[start Material]

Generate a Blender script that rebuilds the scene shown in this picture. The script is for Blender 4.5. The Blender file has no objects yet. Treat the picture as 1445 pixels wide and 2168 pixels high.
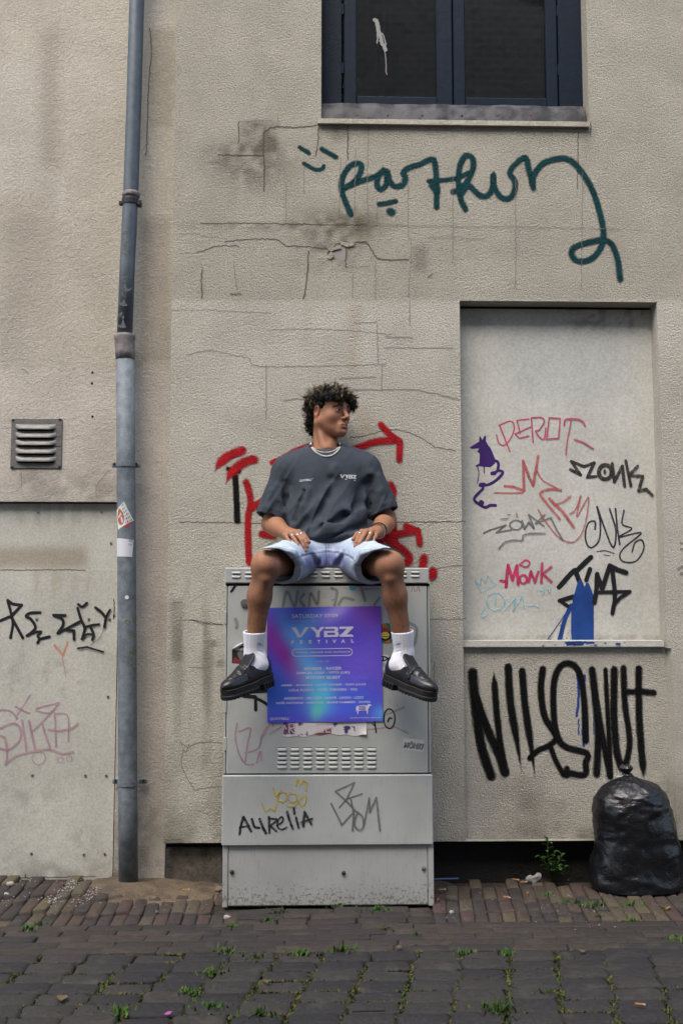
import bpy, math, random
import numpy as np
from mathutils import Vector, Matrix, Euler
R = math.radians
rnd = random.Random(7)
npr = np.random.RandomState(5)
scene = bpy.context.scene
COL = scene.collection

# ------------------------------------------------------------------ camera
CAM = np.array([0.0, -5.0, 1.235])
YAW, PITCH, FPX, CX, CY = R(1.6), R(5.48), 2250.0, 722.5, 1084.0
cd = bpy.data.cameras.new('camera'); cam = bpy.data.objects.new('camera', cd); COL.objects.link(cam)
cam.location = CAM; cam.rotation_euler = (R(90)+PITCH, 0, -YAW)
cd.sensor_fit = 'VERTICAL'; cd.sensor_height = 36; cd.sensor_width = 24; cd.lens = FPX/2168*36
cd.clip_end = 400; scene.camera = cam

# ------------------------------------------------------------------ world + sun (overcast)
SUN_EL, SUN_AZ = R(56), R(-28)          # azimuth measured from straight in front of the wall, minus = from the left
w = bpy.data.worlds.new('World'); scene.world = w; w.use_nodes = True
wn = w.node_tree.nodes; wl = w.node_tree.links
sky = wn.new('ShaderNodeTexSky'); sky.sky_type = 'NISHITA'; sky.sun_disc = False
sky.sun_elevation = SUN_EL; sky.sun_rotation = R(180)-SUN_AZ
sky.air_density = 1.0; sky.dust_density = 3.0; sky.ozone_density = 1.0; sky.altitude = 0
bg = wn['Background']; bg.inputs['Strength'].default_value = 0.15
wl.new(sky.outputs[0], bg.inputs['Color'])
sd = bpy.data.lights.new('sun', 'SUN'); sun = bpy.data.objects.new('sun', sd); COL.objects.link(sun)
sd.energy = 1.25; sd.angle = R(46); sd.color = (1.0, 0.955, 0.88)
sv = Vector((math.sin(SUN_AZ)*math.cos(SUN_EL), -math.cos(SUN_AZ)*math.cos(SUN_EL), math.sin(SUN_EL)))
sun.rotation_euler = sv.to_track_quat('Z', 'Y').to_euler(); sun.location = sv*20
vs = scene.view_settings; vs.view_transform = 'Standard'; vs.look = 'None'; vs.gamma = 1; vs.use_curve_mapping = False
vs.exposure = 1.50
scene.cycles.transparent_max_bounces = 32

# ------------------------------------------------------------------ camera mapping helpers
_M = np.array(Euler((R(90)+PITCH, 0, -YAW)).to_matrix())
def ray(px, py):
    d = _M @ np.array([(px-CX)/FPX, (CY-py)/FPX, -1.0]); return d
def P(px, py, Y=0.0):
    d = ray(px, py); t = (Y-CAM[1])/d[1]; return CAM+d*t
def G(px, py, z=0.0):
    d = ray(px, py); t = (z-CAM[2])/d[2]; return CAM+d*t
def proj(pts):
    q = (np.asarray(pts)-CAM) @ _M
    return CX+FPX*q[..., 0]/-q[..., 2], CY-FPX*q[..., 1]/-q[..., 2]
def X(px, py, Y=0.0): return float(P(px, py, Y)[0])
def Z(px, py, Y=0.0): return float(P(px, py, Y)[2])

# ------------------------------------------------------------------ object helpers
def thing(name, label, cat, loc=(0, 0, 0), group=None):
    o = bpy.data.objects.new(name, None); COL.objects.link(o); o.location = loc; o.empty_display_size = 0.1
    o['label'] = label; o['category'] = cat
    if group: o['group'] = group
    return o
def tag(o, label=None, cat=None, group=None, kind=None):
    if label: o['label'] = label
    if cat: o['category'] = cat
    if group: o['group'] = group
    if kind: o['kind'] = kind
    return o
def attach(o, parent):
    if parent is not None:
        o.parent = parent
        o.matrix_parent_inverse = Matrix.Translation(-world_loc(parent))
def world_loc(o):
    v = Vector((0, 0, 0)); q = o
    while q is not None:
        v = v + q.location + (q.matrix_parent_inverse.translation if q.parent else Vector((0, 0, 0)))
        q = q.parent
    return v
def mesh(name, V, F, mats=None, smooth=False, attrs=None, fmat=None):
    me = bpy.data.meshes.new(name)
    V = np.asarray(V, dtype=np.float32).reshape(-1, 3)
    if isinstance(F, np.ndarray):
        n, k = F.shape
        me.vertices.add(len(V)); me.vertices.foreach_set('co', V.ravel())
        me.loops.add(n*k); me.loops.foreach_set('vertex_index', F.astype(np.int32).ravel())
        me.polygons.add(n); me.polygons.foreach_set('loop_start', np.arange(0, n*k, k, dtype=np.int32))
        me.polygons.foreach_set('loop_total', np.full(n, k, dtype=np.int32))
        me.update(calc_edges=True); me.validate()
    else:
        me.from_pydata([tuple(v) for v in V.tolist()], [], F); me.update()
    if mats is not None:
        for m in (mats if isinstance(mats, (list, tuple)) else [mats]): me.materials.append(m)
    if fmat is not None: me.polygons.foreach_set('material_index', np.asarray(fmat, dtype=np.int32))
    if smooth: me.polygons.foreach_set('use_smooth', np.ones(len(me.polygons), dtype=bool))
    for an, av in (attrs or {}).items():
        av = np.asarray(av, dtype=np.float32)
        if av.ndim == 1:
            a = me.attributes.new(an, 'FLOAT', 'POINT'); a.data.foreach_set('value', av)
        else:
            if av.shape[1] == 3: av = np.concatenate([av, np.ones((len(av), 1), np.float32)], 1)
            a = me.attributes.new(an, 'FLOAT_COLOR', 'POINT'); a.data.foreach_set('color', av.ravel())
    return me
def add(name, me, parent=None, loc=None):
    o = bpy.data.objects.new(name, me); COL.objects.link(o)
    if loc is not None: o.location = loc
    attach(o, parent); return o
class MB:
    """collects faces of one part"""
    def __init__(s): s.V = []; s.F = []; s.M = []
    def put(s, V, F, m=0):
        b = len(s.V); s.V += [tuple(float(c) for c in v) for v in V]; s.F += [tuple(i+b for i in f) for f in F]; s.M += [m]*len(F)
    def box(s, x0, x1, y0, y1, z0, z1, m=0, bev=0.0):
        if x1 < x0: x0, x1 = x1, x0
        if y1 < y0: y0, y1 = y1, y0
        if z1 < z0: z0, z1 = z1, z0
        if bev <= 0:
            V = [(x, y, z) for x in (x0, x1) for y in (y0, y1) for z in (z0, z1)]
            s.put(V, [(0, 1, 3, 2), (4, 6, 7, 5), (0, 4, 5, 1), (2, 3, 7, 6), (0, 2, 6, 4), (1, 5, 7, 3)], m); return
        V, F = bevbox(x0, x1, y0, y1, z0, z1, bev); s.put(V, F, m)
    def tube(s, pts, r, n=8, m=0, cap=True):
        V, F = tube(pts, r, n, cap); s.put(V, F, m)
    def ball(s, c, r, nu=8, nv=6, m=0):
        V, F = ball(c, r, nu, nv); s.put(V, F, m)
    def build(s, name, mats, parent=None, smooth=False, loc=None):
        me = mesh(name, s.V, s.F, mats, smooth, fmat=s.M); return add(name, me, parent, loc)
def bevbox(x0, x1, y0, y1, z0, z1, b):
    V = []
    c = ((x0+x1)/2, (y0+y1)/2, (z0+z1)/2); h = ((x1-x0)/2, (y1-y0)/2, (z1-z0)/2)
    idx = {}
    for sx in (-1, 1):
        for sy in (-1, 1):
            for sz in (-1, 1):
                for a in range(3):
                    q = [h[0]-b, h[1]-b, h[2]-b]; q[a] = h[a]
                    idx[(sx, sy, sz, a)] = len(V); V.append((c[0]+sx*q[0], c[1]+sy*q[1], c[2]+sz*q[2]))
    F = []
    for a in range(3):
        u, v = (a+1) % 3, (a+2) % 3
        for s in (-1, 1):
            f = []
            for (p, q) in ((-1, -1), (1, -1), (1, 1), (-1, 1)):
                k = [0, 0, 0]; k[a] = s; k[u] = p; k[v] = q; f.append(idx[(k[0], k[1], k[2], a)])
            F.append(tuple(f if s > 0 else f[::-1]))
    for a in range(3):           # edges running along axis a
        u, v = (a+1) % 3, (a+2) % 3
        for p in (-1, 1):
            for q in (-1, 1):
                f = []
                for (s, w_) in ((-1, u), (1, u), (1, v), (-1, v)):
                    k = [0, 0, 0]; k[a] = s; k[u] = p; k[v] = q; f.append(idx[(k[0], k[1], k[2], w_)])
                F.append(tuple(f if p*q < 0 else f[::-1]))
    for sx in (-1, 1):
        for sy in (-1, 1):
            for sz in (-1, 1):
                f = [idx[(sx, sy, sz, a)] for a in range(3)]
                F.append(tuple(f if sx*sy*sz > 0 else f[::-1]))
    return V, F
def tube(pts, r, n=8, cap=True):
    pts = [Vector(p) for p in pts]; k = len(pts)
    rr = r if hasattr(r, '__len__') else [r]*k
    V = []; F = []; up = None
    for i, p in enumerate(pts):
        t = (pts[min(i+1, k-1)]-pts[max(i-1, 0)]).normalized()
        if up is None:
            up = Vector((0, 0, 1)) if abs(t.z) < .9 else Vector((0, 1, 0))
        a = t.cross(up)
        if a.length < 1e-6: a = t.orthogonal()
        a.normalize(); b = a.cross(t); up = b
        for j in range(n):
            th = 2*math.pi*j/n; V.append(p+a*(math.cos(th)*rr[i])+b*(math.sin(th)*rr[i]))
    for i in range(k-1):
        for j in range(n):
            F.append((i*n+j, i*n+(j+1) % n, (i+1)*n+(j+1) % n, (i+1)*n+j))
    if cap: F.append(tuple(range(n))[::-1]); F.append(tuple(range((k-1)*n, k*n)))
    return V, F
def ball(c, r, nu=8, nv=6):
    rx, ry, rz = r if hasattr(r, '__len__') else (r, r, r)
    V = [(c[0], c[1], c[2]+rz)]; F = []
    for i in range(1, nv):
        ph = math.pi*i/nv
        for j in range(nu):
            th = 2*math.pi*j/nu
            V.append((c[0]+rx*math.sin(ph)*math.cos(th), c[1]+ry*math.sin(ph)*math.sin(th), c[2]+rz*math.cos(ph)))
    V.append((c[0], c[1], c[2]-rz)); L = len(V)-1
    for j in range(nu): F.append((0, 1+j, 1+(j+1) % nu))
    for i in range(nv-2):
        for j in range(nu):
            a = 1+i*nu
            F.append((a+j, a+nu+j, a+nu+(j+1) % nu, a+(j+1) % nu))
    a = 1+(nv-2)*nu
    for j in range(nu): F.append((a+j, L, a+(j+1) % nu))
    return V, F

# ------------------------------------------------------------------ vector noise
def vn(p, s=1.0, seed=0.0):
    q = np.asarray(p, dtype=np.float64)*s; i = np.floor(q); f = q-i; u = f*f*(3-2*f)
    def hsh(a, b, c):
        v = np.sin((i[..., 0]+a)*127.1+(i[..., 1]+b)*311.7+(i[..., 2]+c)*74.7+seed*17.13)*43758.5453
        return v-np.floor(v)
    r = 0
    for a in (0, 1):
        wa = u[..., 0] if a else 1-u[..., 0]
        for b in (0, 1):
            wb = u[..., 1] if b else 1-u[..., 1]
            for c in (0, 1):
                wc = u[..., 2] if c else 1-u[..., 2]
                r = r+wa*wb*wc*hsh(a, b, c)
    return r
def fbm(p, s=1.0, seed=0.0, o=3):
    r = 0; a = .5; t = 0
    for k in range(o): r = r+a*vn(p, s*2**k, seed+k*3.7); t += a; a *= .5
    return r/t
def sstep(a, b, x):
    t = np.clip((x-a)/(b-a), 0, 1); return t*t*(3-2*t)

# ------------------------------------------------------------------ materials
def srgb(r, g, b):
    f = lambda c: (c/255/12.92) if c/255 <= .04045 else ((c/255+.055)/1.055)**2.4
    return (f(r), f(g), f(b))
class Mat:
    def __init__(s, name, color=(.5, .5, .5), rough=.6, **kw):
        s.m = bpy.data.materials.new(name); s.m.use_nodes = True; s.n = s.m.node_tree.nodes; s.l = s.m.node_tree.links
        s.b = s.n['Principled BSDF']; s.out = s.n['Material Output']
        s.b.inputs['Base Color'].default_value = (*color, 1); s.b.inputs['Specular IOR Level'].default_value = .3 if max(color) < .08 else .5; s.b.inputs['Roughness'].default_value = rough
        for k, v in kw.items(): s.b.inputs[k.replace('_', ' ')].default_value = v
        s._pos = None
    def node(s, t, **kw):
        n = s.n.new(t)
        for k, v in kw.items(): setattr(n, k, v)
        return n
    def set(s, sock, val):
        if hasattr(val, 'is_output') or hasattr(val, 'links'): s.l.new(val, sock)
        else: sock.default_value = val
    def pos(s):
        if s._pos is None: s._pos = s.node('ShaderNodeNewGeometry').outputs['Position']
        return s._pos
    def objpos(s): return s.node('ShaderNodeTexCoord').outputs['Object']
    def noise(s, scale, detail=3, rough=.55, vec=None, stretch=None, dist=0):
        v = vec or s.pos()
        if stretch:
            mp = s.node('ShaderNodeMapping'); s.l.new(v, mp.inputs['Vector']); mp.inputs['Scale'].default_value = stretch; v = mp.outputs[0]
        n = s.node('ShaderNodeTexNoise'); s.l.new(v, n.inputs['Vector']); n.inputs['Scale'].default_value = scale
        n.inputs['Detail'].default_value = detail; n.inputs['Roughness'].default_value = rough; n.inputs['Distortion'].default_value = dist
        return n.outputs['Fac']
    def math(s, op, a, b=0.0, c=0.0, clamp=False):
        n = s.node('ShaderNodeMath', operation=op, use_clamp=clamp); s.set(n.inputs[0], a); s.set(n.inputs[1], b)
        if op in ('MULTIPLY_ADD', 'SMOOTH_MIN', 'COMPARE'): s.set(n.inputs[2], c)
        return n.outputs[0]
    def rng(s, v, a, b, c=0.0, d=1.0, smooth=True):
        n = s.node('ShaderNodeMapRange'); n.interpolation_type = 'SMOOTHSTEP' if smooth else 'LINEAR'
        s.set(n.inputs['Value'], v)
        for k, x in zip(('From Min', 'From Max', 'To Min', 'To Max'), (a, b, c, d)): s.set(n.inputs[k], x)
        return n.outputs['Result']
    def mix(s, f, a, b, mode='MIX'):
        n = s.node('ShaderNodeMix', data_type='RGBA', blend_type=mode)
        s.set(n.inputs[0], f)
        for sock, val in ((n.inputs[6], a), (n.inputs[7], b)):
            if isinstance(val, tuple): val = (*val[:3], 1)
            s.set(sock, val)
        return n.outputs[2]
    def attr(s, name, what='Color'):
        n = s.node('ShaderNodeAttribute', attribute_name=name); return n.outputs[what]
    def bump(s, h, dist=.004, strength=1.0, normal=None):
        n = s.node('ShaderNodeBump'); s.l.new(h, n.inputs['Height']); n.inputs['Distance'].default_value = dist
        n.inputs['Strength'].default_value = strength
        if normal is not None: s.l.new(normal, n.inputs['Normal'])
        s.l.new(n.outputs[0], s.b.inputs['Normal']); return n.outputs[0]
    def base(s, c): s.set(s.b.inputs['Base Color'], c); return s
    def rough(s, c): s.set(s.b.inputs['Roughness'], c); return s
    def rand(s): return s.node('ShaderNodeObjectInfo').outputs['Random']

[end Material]

▶ [Problem details] Quote, exactly and only, the lines from the first line of the data above through the line containing "cd.clip_end = 400; scene.camera = cam". The pictures do not belong in it.

▶ [Task output]
Generate a Blender script that rebuilds the scene shown in this picture. The script is for Blender 4.5. The Blender file has no objects yet. Treat the picture as 1445 pixels wide and 2168 pixels high.
import bpy, math, random
import numpy as np
from mathutils import Vector, Matrix, Euler
R = math.radians
rnd = random.Random(7)
npr = np.random.RandomState(5)
scene = bpy.context.scene
COL = scene.collection

# ------------------------------------------------------------------ camera
CAM = np.array([0.0, -5.0, 1.235])
YAW, PITCH, FPX, CX, CY = R(1.6), R(5.48), 2250.0, 722.5, 1084.0
cd = bpy.data.cameras.new('camera'); cam = bpy.data.objects.new('camera', cd); COL.objects.link(cam)
cam.location = CAM; cam.rotation_euler = (R(90)+PITCH, 0, -YAW)
cd.sensor_fit = 'VERTICAL'; cd.sensor_height = 36; cd.sensor_width = 24; cd.lens = FPX/2168*36
cd.clip_end = 400; scene.camera = cam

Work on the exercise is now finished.